_Available data_.

==========

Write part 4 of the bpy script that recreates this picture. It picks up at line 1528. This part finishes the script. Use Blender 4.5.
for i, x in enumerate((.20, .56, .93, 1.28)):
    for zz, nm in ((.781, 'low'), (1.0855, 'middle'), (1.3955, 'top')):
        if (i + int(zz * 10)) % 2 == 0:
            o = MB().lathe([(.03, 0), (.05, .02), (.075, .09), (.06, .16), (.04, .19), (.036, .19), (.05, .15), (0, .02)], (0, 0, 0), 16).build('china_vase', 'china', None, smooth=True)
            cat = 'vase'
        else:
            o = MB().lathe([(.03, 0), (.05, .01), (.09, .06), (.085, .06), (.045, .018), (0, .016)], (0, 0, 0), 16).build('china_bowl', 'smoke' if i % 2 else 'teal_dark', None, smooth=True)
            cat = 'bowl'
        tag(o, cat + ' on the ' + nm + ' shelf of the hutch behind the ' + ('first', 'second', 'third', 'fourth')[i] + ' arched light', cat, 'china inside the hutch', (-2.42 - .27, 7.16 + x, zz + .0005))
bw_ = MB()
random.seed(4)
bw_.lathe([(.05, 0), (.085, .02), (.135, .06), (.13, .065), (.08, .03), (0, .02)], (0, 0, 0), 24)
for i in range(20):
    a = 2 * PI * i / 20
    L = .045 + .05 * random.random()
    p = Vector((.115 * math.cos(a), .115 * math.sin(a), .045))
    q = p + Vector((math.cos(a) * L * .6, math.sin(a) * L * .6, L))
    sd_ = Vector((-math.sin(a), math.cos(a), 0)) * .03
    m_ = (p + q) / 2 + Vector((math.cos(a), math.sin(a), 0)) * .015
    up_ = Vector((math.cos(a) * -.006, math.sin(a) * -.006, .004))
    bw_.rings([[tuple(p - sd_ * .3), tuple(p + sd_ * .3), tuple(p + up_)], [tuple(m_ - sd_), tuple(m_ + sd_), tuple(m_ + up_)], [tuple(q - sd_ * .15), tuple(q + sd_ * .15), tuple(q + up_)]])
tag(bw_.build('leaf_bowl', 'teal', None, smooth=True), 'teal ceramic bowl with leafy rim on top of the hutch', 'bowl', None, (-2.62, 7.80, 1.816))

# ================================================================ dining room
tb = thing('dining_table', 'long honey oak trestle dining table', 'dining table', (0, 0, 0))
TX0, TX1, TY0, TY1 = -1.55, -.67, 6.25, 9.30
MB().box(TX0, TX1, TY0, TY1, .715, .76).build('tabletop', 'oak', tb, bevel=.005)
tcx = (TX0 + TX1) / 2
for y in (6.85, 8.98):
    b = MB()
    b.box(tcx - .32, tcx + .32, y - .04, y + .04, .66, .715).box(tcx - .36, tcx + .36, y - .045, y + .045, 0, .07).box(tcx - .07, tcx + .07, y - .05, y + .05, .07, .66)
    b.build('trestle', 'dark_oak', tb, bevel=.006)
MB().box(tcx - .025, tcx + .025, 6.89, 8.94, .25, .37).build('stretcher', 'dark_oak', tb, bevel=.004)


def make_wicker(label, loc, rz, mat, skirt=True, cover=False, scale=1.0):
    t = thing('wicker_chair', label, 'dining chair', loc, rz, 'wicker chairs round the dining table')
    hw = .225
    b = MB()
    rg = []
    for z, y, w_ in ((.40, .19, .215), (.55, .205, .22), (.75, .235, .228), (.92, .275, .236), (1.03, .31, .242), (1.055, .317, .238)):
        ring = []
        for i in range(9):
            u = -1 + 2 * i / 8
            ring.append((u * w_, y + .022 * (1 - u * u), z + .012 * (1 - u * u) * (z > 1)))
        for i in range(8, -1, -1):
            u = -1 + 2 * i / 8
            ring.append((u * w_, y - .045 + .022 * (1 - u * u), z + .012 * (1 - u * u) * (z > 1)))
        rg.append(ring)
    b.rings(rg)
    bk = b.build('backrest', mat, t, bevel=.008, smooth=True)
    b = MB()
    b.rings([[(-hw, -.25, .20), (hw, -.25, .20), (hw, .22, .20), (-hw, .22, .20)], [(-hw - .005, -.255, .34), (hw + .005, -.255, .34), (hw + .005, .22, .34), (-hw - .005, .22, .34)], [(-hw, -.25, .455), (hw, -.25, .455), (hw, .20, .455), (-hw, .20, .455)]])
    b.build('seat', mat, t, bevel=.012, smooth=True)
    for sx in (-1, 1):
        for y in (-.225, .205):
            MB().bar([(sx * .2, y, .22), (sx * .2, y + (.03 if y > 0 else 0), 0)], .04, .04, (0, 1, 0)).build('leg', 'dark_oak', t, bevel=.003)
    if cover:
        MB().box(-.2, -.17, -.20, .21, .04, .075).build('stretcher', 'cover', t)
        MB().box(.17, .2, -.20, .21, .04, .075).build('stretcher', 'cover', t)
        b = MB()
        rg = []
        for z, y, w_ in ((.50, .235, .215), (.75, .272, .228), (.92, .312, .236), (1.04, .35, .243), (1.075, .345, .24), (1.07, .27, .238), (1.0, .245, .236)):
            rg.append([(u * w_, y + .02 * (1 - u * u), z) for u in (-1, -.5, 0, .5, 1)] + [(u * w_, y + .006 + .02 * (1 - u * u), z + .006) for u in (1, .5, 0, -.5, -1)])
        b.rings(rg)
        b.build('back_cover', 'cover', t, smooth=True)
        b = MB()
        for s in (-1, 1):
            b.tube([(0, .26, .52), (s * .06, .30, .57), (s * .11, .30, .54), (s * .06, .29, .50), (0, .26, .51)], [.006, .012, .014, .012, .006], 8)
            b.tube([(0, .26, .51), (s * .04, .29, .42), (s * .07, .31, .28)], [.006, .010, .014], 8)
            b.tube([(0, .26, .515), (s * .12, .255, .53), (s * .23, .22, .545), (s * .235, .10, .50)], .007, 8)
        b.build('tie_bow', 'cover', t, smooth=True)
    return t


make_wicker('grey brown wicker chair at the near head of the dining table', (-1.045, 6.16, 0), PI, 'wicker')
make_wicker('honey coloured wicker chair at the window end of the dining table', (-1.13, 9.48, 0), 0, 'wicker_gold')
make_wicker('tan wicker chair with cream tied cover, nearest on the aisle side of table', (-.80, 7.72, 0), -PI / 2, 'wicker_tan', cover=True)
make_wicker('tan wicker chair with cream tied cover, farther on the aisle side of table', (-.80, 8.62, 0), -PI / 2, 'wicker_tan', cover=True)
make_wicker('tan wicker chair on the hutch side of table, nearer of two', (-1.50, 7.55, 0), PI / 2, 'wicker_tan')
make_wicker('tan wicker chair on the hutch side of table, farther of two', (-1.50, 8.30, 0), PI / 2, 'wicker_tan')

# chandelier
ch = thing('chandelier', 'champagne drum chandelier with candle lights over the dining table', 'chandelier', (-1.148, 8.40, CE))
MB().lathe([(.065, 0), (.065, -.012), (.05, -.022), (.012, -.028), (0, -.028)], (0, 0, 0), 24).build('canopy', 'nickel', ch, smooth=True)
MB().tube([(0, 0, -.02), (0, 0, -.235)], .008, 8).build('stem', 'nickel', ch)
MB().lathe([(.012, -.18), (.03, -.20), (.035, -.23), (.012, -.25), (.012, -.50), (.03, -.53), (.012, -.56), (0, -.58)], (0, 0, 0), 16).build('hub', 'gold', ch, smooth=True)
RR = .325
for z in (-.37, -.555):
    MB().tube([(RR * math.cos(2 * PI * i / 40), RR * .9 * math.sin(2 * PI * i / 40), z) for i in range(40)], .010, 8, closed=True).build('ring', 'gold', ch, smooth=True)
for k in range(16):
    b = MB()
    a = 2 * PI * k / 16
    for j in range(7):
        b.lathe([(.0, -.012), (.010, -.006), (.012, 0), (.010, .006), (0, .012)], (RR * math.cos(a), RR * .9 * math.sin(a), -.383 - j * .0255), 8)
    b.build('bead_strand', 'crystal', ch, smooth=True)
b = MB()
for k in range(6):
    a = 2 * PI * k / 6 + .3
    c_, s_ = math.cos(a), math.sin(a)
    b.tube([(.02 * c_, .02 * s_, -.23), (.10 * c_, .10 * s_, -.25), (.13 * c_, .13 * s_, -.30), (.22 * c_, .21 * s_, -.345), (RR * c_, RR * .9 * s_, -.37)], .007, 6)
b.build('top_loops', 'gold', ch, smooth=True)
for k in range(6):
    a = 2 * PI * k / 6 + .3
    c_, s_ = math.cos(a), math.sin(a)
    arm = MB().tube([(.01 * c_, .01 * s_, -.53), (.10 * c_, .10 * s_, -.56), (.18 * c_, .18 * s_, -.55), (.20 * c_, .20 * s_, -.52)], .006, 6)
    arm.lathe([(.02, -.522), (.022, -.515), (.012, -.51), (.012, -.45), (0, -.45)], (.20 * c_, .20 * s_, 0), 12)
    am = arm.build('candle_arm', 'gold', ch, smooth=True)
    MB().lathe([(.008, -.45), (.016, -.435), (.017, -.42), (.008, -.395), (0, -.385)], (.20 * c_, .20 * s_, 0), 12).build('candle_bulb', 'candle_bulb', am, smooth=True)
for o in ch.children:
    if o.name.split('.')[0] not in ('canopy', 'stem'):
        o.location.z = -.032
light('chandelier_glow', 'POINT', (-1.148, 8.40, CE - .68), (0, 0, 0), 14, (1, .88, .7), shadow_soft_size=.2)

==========

_Task prompt_.
Reproduce exactly, please, only the lines from the start of the data above to the line that contains "tag(bw_.build('leaf_bowl', 'teal', None, smooth=True), 'teal", with both ends kept.

_Task output_.
Write part 4 of the bpy script that recreates this picture. It picks up at line 1528. This part finishes the script. Use Blender 4.5.
for i, x in enumerate((.20, .56, .93, 1.28)):
    for zz, nm in ((.781, 'low'), (1.0855, 'middle'), (1.3955, 'top')):
        if (i + int(zz * 10)) % 2 == 0:
            o = MB().lathe([(.03, 0), (.05, .02), (.075, .09), (.06, .16), (.04, .19), (.036, .19), (.05, .15), (0, .02)], (0, 0, 0), 16).build('china_vase', 'china', None, smooth=True)
            cat = 'vase'
        else:
            o = MB().lathe([(.03, 0), (.05, .01), (.09, .06), (.085, .06), (.045, .018), (0, .016)], (0, 0, 0), 16).build('china_bowl', 'smoke' if i % 2 else 'teal_dark', None, smooth=True)
            cat = 'bowl'
        tag(o, cat + ' on the ' + nm + ' shelf of the hutch behind the ' + ('first', 'second', 'third', 'fourth')[i] + ' arched light', cat, 'china inside the hutch', (-2.42 - .27, 7.16 + x, zz + .0005))
bw_ = MB()
random.seed(4)
bw_.lathe([(.05, 0), (.085, .02), (.135, .06), (.13, .065), (.08, .03), (0, .02)], (0, 0, 0), 24)
for i in range(20):
    a = 2 * PI * i / 20
    L = .045 + .05 * random.random()
    p = Vector((.115 * math.cos(a), .115 * math.sin(a), .045))
    q = p + Vector((math.cos(a) * L * .6, math.sin(a) * L * .6, L))
    sd_ = Vector((-math.sin(a), math.cos(a), 0)) * .03
    m_ = (p + q) / 2 + Vector((math.cos(a), math.sin(a), 0)) * .015
    up_ = Vector((math.cos(a) * -.006, math.sin(a) * -.006, .004))
    bw_.rings([[tuple(p - sd_ * .3), tuple(p + sd_ * .3), tuple(p + up_)], [tuple(m_ - sd_), tuple(m_ + sd_), tuple(m_ + up_)], [tuple(q - sd_ * .15), tuple(q + sd_ * .15), tuple(q + up_)]])
tag(bw_.build('leaf_bowl', 'teal', None, smooth=True), 'teal ceramic bowl with leafy rim on top of the hutch', 'bowl', None, (-2.62, 7.80, 1.816))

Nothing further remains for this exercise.